Sri Lanka berada dalam keadaan darurat sejak Senin. Peraturan darurat sebelumnya telah digunakan untuk memberikan kekuasaan kepada militer untuk menahan dan menangkap pengunjuk rasa, dan membatasi hak untuk protes.
Wickremesinghe, mantan perdana menteri, dilantik pada Kamis setelah memenangkan pemungutan suara parlemen minggu ini, menyusul pengunduran diri Rajapaksa yang melarikan diri ke Singapura di tengah protes publik besar-besaran dipicu oleh krisis ekonomi terburuk negara itu dalam tujuh dekade.
Sekutu Rajapaksa
Presiden diperkirakan akan menunjuk sekutu Rajapaksa, Dinesh Gunewardena sebagai perdana menteri dan membentuk kabinet baru pada Jumat ini.
Setelah mengepung kamp demonstran, petugas keamanan bergerak di depan sekretariat presiden, mulai membongkar beberapa tenda dan menyerang pengunjuk rasa, kata penyelenggara protes Manjula Samarasekara.
Pasukan keamanan tampaknya telah menguasai seluruh sekretariat, dengan lebih banyak personel terlihat di dalam perimeter gedung yang awal bulan ini diduki pengunjuk rasa, bersama dengan kediaman resmi presiden dan perdana menteri. Tempat tinggal itu kemudian diserahkan kembali kepada otoritas pemerintah.
Penyelenggara protes Chameera Dedduwage mengatakan kepada Reuters bahwa mereka telah merencanakan menyerahkan sekretariat presiden kepada otoritas pemerintah pada Jumat sore.
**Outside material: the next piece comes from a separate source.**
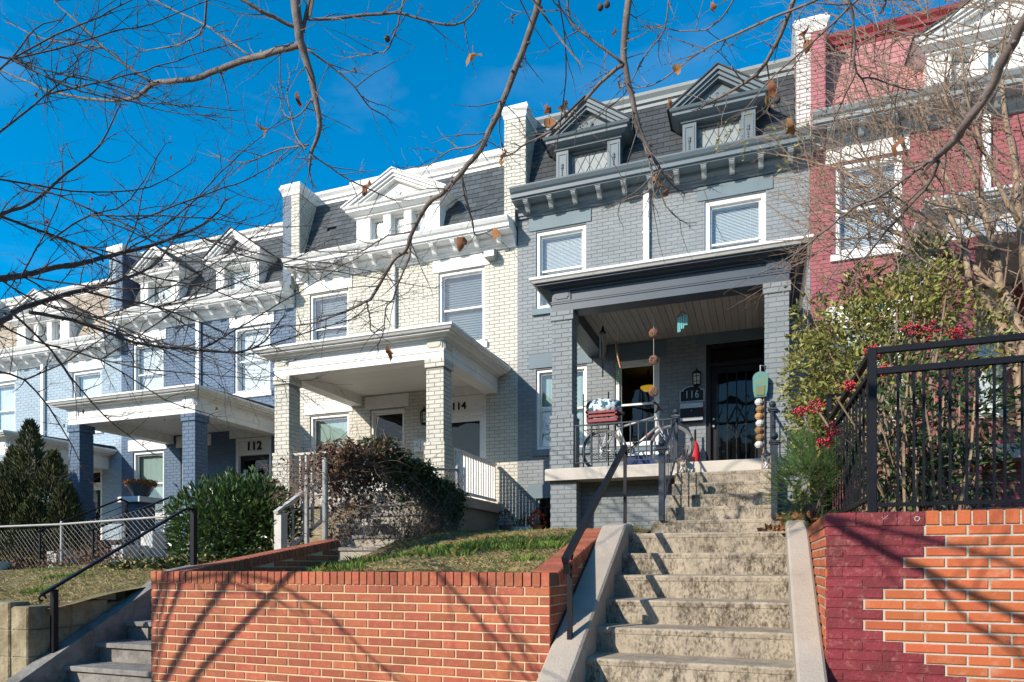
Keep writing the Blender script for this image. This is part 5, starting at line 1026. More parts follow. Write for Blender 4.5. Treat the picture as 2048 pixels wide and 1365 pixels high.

Polisi mengatakan mereka tidak memiliki informasi tentang itu.
"Kekuatan berlebihan dan kekerasan yang digunakan untuk mengusir pengunjuk rasa adalah perbedaan nyata dari apa yang dibutuhkan Sri Lanka saat ini, terutama ketika para pengunjuk rasa telah mengatakan mereka akan mengosongkan tempat itu," kata Bhavani Fonseka, seorang peneliti seniorPusat Alternatif Kebijakan Kolombo.
Asosiasi Pengacara Sri Lanka mengatakan tindakan keras itu dapat mengganggu stabilitas negara, yang membutuhkan bantuan asing dan dana talangan dari Dana Moneter Internasional.
"Penggunaan angkatan bersenjata untuk menekan protes sipil pada hari pertama menjabat presiden baru adalah tercela dan akan memiliki konsekuensi serius pada stabilitas sosial, ekonomi dan politik negara kita," kata organisasi pengacara itu dalam sebuah pernyataan.
Diplomat AS dan Inggris juga menyatakan keprihatinan.